TASK REQUIREMENTS – Take each line containing "Python" and report it exactly as written.

[Start EXERCISE MATERIALS]

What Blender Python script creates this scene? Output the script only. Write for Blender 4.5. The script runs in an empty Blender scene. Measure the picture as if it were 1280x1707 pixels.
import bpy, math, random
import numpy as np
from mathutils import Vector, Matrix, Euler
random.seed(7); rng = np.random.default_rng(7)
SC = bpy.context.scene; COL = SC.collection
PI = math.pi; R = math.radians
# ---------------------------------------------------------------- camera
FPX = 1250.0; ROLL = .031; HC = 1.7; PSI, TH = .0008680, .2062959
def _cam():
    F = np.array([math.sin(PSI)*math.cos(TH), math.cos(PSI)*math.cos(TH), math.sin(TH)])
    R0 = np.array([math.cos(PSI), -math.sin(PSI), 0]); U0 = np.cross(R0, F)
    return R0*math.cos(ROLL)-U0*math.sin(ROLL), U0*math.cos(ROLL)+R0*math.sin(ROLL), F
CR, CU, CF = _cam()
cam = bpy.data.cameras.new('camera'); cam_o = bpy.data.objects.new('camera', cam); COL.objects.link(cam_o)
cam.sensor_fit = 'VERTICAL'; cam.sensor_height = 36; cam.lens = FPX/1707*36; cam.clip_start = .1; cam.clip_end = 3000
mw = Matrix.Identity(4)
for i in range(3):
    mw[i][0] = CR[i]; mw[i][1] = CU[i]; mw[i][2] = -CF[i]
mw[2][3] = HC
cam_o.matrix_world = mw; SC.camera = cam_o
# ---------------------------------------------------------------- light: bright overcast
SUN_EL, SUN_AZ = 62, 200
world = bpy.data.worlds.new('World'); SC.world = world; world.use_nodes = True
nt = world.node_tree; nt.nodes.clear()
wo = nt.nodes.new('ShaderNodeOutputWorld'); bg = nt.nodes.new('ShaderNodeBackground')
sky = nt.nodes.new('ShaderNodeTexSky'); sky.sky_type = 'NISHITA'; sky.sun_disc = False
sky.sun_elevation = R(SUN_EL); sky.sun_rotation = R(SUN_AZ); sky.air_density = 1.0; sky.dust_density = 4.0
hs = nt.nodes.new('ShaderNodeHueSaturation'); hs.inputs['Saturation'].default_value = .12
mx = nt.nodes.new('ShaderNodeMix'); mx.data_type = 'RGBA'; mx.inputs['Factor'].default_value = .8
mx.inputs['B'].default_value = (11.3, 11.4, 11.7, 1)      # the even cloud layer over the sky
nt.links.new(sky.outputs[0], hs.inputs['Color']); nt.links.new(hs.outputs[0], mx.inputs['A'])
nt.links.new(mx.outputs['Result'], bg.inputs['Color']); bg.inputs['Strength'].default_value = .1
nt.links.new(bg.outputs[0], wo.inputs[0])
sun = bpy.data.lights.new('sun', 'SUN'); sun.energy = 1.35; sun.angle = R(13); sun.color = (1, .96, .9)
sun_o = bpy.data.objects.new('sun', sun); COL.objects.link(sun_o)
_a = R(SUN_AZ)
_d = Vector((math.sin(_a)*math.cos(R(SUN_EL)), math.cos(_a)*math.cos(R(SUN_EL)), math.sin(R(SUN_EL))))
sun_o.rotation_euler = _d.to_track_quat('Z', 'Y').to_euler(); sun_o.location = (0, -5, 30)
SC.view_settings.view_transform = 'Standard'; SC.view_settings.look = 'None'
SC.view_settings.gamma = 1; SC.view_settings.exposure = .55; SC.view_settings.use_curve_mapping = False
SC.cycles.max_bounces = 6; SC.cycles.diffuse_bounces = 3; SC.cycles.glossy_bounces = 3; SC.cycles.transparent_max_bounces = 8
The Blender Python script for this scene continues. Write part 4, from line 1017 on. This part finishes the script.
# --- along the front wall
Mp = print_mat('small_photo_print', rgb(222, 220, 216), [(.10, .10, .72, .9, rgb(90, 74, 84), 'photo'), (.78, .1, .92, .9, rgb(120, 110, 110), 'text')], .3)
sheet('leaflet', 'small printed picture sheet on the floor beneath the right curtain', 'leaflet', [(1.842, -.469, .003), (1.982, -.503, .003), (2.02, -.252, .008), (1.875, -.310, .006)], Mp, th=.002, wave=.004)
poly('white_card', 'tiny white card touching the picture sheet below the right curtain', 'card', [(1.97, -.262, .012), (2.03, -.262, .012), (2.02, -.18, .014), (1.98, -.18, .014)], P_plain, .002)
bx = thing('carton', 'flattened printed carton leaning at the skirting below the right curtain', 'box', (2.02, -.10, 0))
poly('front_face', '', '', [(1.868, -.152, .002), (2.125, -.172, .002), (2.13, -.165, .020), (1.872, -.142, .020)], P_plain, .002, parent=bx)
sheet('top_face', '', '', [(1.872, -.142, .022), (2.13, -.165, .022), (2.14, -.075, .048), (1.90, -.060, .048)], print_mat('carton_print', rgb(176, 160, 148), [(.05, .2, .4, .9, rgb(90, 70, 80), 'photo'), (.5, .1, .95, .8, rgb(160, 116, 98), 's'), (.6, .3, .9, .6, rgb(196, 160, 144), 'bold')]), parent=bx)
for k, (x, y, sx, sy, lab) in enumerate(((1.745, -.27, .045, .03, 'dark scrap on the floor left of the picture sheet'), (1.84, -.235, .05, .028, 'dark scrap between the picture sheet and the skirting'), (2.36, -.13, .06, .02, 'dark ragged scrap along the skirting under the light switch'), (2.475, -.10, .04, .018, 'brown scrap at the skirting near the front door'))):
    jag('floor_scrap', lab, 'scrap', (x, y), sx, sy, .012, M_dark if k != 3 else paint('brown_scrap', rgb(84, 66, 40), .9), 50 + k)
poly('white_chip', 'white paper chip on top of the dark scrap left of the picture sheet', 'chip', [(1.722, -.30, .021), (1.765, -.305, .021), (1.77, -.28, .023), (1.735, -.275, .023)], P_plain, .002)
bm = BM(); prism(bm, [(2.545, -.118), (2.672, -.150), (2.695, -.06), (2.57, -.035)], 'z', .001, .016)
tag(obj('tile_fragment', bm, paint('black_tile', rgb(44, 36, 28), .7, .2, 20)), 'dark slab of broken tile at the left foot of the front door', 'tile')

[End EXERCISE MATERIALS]

TASK SOLUTION –
What Blender Python script creates this scene? Output the script only. Write for Blender 4.5. The script runs in an empty Blender scene. Measure the picture as if it were 1280x1707 pixels.
The Blender Python script for this scene continues. Write part 4, from line 1017 on. This part finishes the script.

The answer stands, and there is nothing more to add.